Why should there? The whole premise of the series is that these timeships are just prototypes, that it's an experimental technology that they'd barely had a chance to test before the big one was stolen. How many trained pilots did the Wright Brothers have? And the Lifeboat is the cruder first prototype, no doubt less automated and refined than the one Flynn and Bruhl stole, so it makes sense that it would be more finicky and difficult to operate, and that Rufus, who helped build it, might be the only one qualified to deal with its quirks.

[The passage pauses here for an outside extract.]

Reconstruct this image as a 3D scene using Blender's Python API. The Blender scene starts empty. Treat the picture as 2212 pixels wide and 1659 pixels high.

Furthermore, Timeless should have taken a page from Stargate SG-1 and have multiple teams ready to go. You can't say that the team, Wyatt especially given his combat duties, will be 100% on their game on every mission if given little downtime. Furthermore, this would allow you to have several historians with a variety of specialties and expertises, the team could go which has the most expertise in that time period/location. The show could still just follow (a majority of the time) the Lucy, Rufus, Wyatt team for dramatic purposes (just like Stargate SG-1). [Now spinning off into fanfiction here, it would probably work better to have 4-person teams: 1 leader, 1 pilot, 1 grunt, and a slot for a historian based on the time period/location. The teams rotate which are on-call/hot and swap in the appropriate historian as needed, with the team leader providing the consistency/cohesion that might be missed without a single, lead historian like Lucy.]

Ideally, sure, but again, that's misunderstanding how ready Mason was to deal with something like this. They aren't a refined, organized time-police operation. They're a bunch of scientists working with a prototype time technology, and they were taken off guard when it was stolen. Flynn is driving events with his time missions, and the Mason team and Agent Christopher are struggling to keep up. They generally only have a day or two of downtime between missions, so they've barely had time to organize their response or recruit a larger team.

Also, maybe they have security concerns and want to keep the "loop" as small as possible. Note that Baumgartner, Wyatt's replacement, didn't even know what he'd been brought in to do. He would've been told, but not until the official handover from Wyatt. So maybe they don't want to tell more people than they absolutely need to.

Besides, your argument just boils down to "They should copy Stargate exactly," and I don't see how rehashing something that's already been done is a good thing. If you want Stargate, there are 17 seasons and a couple of movies' worth of it on DVD. Let Timeless be Timeless.